_DATA FOR THIS TASK_:
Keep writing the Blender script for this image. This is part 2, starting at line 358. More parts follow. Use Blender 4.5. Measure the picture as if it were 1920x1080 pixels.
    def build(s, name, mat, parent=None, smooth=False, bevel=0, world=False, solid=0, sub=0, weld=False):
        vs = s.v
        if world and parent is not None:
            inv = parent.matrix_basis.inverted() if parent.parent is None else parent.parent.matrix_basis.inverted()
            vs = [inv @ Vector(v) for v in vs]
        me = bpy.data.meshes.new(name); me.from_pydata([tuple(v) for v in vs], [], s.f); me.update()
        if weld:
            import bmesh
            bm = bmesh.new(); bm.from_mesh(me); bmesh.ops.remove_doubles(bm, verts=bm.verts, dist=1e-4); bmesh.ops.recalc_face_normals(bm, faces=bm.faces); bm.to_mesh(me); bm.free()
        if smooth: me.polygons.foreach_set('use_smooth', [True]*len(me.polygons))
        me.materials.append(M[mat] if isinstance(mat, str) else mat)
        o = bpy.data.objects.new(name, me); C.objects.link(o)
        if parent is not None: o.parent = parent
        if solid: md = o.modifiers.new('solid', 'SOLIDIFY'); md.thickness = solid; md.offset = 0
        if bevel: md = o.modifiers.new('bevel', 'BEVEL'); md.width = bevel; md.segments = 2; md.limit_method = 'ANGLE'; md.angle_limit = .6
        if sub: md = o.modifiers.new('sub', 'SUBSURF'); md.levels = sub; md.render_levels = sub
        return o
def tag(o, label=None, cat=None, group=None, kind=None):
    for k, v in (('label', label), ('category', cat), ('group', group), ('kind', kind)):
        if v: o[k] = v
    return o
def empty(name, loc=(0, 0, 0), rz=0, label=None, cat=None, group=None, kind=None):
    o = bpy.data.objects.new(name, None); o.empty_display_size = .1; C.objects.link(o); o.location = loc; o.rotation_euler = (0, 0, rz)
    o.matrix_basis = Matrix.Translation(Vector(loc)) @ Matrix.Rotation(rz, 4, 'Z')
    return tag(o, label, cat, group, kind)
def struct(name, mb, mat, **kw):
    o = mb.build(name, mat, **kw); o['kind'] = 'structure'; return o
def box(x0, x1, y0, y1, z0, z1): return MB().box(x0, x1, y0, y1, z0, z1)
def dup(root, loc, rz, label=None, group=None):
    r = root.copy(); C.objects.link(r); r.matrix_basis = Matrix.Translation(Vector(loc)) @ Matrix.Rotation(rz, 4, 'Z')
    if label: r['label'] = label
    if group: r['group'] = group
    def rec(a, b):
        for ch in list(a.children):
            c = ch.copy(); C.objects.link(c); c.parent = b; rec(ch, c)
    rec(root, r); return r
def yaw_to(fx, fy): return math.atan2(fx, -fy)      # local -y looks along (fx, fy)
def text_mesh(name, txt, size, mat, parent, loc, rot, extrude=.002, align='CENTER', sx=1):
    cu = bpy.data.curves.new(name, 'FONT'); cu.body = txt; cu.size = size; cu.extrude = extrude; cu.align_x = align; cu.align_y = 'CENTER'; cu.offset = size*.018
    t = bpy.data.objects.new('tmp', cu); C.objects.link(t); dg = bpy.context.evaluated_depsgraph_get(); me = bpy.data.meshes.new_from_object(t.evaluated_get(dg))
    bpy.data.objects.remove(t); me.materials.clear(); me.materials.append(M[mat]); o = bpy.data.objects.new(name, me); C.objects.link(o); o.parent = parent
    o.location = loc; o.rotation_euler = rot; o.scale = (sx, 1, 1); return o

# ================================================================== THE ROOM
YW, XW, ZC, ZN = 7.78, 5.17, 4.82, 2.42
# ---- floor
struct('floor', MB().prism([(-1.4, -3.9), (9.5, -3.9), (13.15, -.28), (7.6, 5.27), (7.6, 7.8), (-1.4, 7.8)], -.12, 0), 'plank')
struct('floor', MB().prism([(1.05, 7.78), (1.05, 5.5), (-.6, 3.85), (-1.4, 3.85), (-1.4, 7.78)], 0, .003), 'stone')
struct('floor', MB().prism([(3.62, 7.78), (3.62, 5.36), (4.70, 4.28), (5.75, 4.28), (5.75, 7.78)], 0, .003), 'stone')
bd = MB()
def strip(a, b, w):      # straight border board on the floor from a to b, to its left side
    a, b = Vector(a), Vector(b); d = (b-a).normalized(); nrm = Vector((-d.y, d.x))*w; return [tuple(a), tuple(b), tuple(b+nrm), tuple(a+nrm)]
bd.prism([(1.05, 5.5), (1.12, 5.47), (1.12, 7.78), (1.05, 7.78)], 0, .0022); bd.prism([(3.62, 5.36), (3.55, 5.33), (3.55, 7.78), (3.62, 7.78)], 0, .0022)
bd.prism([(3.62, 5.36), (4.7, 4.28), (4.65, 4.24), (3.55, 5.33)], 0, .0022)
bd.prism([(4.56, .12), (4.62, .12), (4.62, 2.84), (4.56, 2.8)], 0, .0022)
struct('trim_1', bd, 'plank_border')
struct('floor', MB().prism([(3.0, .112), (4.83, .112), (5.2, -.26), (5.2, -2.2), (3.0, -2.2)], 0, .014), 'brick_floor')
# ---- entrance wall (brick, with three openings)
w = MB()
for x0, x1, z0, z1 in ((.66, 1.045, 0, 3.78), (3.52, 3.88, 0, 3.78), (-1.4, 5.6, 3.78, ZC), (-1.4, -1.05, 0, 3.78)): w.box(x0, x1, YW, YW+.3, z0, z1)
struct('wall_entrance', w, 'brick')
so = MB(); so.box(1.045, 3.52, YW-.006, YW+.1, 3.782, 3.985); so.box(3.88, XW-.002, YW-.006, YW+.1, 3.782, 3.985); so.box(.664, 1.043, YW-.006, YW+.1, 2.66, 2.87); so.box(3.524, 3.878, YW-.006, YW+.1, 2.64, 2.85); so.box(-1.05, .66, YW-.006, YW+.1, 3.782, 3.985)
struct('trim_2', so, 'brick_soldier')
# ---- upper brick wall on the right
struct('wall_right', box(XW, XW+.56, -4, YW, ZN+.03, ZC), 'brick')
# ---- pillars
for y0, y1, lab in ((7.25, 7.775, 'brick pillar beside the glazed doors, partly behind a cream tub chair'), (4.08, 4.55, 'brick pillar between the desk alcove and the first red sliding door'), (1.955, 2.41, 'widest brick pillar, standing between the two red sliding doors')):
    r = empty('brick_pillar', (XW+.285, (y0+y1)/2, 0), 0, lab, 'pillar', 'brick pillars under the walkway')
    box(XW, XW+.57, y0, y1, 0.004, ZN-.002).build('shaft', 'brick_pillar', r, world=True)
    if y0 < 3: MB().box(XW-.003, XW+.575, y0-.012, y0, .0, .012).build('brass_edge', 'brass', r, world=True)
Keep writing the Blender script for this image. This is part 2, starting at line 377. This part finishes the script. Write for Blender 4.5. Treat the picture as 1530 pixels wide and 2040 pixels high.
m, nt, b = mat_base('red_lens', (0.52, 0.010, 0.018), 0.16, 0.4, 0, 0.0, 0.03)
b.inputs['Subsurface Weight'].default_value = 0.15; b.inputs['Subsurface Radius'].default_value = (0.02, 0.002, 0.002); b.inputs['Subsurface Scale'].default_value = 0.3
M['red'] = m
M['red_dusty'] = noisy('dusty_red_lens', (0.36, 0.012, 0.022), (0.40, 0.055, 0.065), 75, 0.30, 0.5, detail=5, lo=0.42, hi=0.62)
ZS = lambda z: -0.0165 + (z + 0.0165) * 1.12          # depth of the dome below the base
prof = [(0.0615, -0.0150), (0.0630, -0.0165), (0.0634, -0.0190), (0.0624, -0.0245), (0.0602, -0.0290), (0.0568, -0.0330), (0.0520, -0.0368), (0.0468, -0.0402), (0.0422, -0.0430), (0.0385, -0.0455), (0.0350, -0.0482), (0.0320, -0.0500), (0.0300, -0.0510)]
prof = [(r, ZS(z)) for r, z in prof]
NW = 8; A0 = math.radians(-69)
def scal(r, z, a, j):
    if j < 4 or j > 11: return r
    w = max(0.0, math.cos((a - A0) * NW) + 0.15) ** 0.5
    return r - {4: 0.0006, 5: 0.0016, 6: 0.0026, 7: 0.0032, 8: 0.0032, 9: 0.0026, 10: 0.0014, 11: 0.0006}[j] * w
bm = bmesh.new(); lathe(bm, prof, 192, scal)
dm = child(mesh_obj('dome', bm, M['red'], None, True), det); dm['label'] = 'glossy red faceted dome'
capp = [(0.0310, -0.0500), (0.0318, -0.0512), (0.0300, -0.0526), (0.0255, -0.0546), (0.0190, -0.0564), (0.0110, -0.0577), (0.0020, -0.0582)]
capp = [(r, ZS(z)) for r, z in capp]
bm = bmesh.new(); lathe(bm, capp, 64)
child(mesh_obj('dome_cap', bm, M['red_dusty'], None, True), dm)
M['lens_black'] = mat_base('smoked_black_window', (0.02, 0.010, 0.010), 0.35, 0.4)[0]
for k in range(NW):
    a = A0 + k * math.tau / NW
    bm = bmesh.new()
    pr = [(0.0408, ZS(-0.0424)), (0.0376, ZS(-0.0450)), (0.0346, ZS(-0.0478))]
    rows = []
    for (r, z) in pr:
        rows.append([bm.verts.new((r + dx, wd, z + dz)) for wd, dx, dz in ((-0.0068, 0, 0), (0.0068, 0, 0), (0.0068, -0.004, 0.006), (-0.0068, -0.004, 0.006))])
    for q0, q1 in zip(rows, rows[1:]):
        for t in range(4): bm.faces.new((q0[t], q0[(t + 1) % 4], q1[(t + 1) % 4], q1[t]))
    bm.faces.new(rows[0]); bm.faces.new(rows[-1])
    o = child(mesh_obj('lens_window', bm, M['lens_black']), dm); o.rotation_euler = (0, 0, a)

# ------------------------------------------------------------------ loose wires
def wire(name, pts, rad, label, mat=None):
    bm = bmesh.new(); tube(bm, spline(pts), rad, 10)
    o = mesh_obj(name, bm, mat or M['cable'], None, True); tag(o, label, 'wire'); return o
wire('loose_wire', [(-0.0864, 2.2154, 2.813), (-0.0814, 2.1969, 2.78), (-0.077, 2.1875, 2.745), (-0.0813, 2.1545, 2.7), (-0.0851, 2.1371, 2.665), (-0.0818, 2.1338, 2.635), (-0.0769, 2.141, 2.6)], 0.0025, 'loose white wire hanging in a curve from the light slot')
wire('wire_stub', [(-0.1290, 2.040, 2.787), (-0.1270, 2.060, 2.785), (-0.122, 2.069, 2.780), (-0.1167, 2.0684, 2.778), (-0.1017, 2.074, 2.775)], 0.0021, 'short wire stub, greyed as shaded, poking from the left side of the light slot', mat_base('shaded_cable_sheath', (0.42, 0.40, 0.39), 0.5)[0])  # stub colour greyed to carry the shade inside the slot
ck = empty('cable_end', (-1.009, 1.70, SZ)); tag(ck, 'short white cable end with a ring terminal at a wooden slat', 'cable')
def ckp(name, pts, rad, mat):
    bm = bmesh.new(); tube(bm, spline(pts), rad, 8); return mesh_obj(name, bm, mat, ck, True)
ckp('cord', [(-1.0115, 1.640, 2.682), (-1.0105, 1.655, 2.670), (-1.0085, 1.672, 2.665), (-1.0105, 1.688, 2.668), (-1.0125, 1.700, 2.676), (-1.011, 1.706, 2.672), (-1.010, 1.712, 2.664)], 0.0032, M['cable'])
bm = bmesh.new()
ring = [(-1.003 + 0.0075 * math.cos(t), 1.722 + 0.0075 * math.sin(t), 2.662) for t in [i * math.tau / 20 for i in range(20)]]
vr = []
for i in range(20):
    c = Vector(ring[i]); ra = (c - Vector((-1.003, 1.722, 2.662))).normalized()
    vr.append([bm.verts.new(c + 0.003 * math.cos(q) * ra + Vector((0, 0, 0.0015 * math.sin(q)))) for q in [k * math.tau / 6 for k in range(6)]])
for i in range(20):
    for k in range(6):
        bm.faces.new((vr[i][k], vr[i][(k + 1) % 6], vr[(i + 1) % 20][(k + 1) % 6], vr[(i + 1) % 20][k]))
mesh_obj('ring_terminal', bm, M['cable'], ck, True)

_YOUR INSTRUCTIONS_:
From the records above, retype only the lines starting at the line that contains "struct('wall_entrance', w, 'brick')" and ending at the line that contains "# ---- upper brick wall on the right", both included.

_OUTPUT OF THE EXERCISE_:
struct('wall_entrance', w, 'brick')
so = MB(); so.box(1.045, 3.52, YW-.006, YW+.1, 3.782, 3.985); so.box(3.88, XW-.002, YW-.006, YW+.1, 3.782, 3.985); so.box(.664, 1.043, YW-.006, YW+.1, 2.66, 2.87); so.box(3.524, 3.878, YW-.006, YW+.1, 2.64, 2.85); so.box(-1.05, .66, YW-.006, YW+.1, 3.782, 3.985)
struct('trim_2', so, 'brick_soldier')
# ---- upper brick wall on the right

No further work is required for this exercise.